U.S. officials have shown little appetite to intervene as banks, retailers, casinos, power companies and manufacturers have been targeted by foreign-based hackers. Private-sector companies doing business in the U.S. have few clear options for striking back on their own.

That has led a growing number of companies to push the limits of existing law to consider ways to break into hackers’ networks to retrieve stolen data or even knock computers offline to stop attacks, the cybersecurity professionals said in interviews. Some companies are enlisting cybersecurity firms, many with military or government security ties, to walk them through options for disrupting hacker operations or peering into foreign networks to find out what intellectual property hackers may have stolen.

In one case, the Federal Bureau of Investigation is looking into whether hackers working on behalf of any U.S. financial institutions disabled servers that were being used by Iran to attack the websites of major banks last year, said two people familiar with the investigation. JPMorgan Chase & Co. (JPM) advocated such a move in a closed meeting in February 2013, these people said. A bank spokeswoman said no action was ever taken. Federal investigators are still trying to determine who was responsible, the people said.
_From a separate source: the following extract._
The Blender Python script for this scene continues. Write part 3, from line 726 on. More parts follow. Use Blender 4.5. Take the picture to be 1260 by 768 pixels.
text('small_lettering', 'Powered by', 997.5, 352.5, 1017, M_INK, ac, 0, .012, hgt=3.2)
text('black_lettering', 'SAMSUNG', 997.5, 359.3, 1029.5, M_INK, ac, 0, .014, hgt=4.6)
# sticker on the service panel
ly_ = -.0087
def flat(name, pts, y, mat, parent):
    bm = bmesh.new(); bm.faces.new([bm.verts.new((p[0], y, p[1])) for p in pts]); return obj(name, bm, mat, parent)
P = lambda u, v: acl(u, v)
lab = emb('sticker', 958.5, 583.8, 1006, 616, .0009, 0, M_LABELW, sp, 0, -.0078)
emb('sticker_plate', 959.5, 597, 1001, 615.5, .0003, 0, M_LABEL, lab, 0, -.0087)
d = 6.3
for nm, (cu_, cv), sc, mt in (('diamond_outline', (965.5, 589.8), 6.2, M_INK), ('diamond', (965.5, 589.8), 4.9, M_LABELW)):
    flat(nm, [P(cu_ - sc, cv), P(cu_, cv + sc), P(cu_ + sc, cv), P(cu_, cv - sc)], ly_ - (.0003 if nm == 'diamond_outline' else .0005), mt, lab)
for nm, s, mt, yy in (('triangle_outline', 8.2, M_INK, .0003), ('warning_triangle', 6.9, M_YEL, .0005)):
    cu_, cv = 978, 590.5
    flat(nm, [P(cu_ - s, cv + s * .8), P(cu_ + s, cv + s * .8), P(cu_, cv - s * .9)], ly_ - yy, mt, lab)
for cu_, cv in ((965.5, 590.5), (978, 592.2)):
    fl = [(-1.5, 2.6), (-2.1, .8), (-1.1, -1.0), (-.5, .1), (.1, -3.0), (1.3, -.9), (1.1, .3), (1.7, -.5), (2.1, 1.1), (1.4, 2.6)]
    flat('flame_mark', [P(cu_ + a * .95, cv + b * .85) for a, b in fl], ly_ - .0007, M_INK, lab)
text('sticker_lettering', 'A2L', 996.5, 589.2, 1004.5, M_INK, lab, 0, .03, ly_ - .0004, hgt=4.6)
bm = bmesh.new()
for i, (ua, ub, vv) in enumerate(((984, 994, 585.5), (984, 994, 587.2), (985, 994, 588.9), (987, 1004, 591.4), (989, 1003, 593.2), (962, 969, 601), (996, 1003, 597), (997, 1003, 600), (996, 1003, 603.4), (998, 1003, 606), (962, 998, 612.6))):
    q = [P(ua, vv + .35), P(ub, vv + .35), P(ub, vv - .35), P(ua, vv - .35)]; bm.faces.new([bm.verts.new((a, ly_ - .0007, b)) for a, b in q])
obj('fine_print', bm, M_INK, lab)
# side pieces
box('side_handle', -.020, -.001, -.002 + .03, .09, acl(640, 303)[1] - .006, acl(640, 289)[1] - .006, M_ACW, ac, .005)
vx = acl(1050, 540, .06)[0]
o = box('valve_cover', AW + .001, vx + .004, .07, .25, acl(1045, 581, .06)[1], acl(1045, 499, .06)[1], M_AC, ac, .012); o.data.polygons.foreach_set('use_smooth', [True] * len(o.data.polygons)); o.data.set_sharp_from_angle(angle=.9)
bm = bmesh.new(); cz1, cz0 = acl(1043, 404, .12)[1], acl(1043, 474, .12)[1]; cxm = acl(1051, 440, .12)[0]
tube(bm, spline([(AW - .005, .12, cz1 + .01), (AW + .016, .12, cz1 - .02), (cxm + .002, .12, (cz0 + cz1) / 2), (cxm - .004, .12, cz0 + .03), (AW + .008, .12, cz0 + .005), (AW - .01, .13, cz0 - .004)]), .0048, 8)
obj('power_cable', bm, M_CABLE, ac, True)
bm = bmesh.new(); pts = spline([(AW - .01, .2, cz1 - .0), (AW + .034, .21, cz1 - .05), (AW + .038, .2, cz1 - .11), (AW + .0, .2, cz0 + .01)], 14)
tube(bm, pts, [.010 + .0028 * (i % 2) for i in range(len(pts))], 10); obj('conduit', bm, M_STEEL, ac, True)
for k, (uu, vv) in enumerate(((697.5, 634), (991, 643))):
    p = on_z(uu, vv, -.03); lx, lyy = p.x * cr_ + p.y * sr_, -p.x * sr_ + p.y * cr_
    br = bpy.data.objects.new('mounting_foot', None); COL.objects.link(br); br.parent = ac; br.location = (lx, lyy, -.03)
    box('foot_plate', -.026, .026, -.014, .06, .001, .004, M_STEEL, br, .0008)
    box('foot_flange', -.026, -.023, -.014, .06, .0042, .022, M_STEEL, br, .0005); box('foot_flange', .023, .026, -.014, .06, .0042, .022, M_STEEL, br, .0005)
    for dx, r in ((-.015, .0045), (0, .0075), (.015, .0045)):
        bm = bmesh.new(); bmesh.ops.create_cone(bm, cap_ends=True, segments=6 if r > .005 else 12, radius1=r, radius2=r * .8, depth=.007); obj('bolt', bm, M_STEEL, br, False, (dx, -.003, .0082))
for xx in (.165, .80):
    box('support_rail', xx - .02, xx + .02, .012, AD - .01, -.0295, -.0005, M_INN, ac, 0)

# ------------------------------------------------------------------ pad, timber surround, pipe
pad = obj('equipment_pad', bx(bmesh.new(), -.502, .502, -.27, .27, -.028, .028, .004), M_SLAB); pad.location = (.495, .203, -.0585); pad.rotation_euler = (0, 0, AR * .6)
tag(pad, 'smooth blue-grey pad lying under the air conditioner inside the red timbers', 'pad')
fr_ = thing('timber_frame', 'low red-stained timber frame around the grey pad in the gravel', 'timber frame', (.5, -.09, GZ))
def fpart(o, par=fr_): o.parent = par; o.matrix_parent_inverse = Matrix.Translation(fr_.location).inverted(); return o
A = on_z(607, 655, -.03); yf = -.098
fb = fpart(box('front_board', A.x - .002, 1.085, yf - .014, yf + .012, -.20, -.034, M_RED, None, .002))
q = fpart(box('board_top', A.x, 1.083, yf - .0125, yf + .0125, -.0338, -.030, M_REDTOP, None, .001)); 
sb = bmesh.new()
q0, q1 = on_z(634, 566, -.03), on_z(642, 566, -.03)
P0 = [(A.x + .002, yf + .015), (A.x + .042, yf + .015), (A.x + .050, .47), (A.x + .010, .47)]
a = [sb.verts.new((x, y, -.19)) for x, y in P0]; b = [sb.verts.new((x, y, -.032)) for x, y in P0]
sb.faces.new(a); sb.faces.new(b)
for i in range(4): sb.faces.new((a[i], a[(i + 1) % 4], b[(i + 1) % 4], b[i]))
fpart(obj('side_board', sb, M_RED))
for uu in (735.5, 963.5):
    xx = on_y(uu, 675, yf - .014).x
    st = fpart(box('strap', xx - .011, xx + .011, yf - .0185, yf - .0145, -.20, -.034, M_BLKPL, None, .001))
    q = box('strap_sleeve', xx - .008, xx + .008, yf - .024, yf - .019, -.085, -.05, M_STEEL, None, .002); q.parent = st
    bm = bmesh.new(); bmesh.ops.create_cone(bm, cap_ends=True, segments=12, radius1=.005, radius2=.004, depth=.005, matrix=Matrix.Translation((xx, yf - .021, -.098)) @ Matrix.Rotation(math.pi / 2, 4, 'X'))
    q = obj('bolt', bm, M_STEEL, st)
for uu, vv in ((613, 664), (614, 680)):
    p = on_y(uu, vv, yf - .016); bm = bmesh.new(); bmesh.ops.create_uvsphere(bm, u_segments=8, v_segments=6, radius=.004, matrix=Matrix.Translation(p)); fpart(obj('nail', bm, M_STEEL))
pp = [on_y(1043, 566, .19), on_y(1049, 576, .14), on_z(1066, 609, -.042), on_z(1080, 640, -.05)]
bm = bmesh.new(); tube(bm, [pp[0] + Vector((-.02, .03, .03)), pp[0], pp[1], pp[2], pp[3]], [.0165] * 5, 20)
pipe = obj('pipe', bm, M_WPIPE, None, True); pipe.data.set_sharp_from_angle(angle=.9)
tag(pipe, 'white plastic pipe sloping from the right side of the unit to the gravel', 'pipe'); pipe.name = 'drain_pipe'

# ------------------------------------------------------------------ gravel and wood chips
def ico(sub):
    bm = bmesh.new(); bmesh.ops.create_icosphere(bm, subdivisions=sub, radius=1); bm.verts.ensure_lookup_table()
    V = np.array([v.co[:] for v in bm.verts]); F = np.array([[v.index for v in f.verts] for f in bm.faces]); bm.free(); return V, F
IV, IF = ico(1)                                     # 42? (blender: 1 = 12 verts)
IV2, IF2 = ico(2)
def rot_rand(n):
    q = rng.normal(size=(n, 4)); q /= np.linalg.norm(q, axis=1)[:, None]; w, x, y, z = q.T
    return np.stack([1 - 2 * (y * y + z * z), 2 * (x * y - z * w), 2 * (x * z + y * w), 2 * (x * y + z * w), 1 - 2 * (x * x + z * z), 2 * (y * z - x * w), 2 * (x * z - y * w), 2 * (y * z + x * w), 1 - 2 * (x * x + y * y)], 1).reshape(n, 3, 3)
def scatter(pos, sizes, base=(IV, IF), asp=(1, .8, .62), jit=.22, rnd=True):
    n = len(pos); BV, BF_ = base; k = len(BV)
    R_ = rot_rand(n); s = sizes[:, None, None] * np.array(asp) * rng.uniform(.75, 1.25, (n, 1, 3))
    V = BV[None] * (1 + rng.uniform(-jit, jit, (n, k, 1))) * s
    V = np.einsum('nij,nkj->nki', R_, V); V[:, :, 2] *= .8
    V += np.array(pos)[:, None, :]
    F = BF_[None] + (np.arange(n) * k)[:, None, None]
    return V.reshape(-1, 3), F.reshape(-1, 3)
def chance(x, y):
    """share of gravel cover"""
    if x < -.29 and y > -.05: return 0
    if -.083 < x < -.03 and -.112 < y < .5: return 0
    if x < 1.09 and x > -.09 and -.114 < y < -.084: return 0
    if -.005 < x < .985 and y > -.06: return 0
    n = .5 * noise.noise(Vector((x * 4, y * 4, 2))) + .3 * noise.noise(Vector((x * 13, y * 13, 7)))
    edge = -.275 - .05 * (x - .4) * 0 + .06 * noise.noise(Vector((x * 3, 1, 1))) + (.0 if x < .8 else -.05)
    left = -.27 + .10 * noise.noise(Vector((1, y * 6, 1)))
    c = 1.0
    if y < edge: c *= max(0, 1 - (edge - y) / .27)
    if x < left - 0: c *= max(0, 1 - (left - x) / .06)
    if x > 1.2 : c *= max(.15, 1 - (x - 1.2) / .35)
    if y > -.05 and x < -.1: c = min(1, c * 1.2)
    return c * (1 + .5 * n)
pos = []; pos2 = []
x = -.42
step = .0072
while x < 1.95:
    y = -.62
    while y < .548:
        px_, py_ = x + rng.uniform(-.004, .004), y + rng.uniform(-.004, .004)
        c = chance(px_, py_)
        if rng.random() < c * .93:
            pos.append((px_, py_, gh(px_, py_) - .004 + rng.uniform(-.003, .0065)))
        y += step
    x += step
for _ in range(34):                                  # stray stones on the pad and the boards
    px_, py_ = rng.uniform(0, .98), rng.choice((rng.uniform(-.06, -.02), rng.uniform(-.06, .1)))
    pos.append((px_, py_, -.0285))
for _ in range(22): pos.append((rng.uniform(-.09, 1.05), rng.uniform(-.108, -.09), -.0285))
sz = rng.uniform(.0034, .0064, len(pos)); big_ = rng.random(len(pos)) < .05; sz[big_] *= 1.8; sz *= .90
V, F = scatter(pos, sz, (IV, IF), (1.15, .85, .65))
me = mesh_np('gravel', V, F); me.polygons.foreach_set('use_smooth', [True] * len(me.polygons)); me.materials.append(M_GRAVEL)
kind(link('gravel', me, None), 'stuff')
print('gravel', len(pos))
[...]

As far as the authorities are concerned, only the collective state may legitimately mete out justice —  then only upon the guilty individual. This is the exact reverse of an individual or individual company engaged in retaliation against a collective target.  Unfortunately hacking by its very nature is designed to obfuscate the precise source of the attack. You can sometimes identify only the Usual Suspects.  And you cannot retaliate against the Usual Suspects.  You can only punish convicted individuals.